DATA EXCERPT.
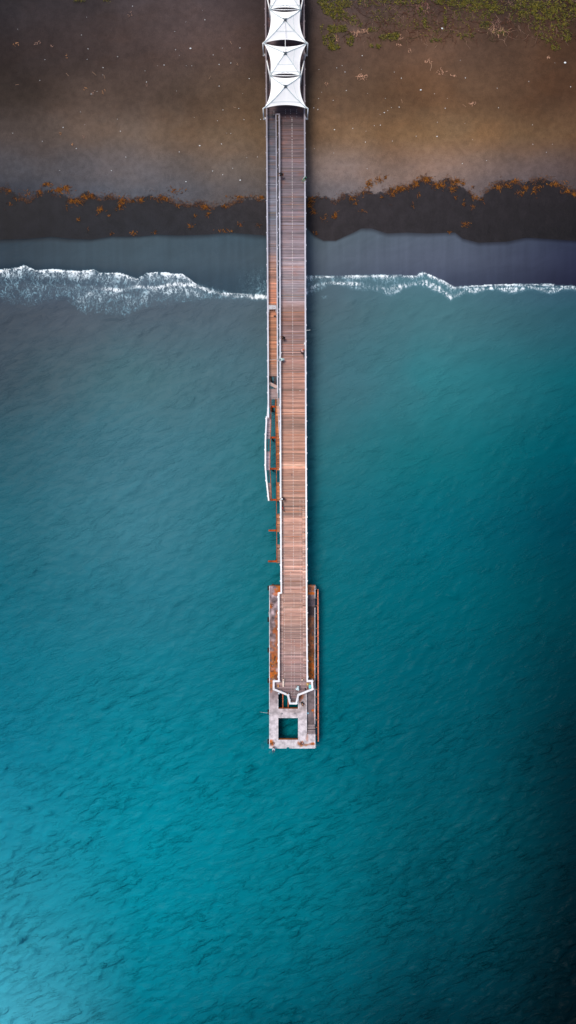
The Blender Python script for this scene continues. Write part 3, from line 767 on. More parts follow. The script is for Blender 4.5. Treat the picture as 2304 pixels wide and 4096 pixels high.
# fender pipe on the right
fp=thing('fender_pipe','long orange-red rusty pipe held on brackets off the right side of the platform','pipe',P(1272,2660,0))
m_orp=vcol('orange_pipe_paint',.6,(1,1,1),2.5,.28,.3)
zf=2.9; m=MB(); m.tube([P(1271.8,2357,zf),P(1272.6,2660,zf),P(1273.2,2966,zf)],.105,12,col=alb((255,150,112))); m.build('pipe',m_orp,fp,True)
m=MB(); m.beam(P(1268.8,2357,zf-.35),P(1269.5,2966,zf-.35),.12,.2,col=alb((60,36,34))); m.build('backing_beam',m_rust,fp)
for i,y in enumerate(np.arange(2362,2962,30.4)):
    y=float(y); m=MB(); dark=i%4==0
    m.beam(P(1259,y,zf-.2),P(1271,y,zf-.15),.34 if dark else .12,.14,col=alb((30,26,28)) if dark else alb((150,110,92))); m.tube([P(1272.3,y-.8,zf),P(1272.3,y+.8,zf)],.125,10,col=alb((120,40,30))); m.build('bracket',m_rust,fp)
    if dark:
        q=P(1267,y,0); m=MB(); m.tube([(q.x,q.y,-4),(q.x,q.y,zf-.3)],.18,10,col=alb((40,34,34))); m.build('pile',m_pile,fp,True)

# ------------------------------------------------------------------ canopies
m_mem,nt,b=mat('tensile_fabric')
f=mrange(nt,noise(nt,geo(nt),.8,4),.3,.7,.95,1.0)
L(nt,mix(nt,1.0,(.95,.95,.95,1),grey(nt,f),'MULTIPLY'),b.inputs['Base Color']); b.inputs['Roughness'].default_value=.5; b.inputs['Specular IOR Level'].default_value=.2
tr=nt.nodes.new('ShaderNodeBsdfTranslucent'); tr.inputs[0].default_value=(.95,.95,.95,1); ms=nt.nodes.new('ShaderNodeMixShader'); ms.inputs[0].default_value=.04; L(nt,b.outputs[0],ms.inputs[1]); L(nt,tr.outputs[0],ms.inputs[2]); L(nt,ms.outputs[0],nt.nodes['Material Output'].inputs[0])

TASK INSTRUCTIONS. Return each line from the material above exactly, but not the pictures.

TASK RESPONSE.
The Blender Python script for this scene continues. Write part 3, from line 767 on. More parts follow. The script is for Blender 4.5. Treat the picture as 2304 pixels wide and 4096 pixels high.
# fender pipe on the right
fp=thing('fender_pipe','long orange-red rusty pipe held on brackets off the right side of the platform','pipe',P(1272,2660,0))
m_orp=vcol('orange_pipe_paint',.6,(1,1,1),2.5,.28,.3)
zf=2.9; m=MB(); m.tube([P(1271.8,2357,zf),P(1272.6,2660,zf),P(1273.2,2966,zf)],.105,12,col=alb((255,150,112))); m.build('pipe',m_orp,fp,True)
m=MB(); m.beam(P(1268.8,2357,zf-.35),P(1269.5,2966,zf-.35),.12,.2,col=alb((60,36,34))); m.build('backing_beam',m_rust,fp)
for i,y in enumerate(np.arange(2362,2962,30.4)):
    y=float(y); m=MB(); dark=i%4==0
    m.beam(P(1259,y,zf-.2),P(1271,y,zf-.15),.34 if dark else .12,.14,col=alb((30,26,28)) if dark else alb((150,110,92))); m.tube([P(1272.3,y-.8,zf),P(1272.3,y+.8,zf)],.125,10,col=alb((120,40,30))); m.build('bracket',m_rust,fp)
    if dark:
        q=P(1267,y,0); m=MB(); m.tube([(q.x,q.y,-4),(q.x,q.y,zf-.3)],.18,10,col=alb((40,34,34))); m.build('pile',m_pile,fp,True)

# ------------------------------------------------------------------ canopies
m_mem,nt,b=mat('tensile_fabric')
f=mrange(nt,noise(nt,geo(nt),.8,4),.3,.7,.95,1.0)
L(nt,mix(nt,1.0,(.95,.95,.95,1),grey(nt,f),'MULTIPLY'),b.inputs['Base Color']); b.inputs['Roughness'].default_value=.5; b.inputs['Specular IOR Level'].default_value=.2
tr=nt.nodes.new('ShaderNodeBsdfTranslucent'); tr.inputs[0].default_value=(.95,.95,.95,1); ms=nt.nodes.new('ShaderNodeMixShader'); ms.inputs[0].default_value=.04; L(nt,b.outputs[0],ms.inputs[1]); L(nt,tr.outputs[0],ms.inputs[2]); L(nt,ms.outputs[0],nt.nodes['Material Output'].inputs[0])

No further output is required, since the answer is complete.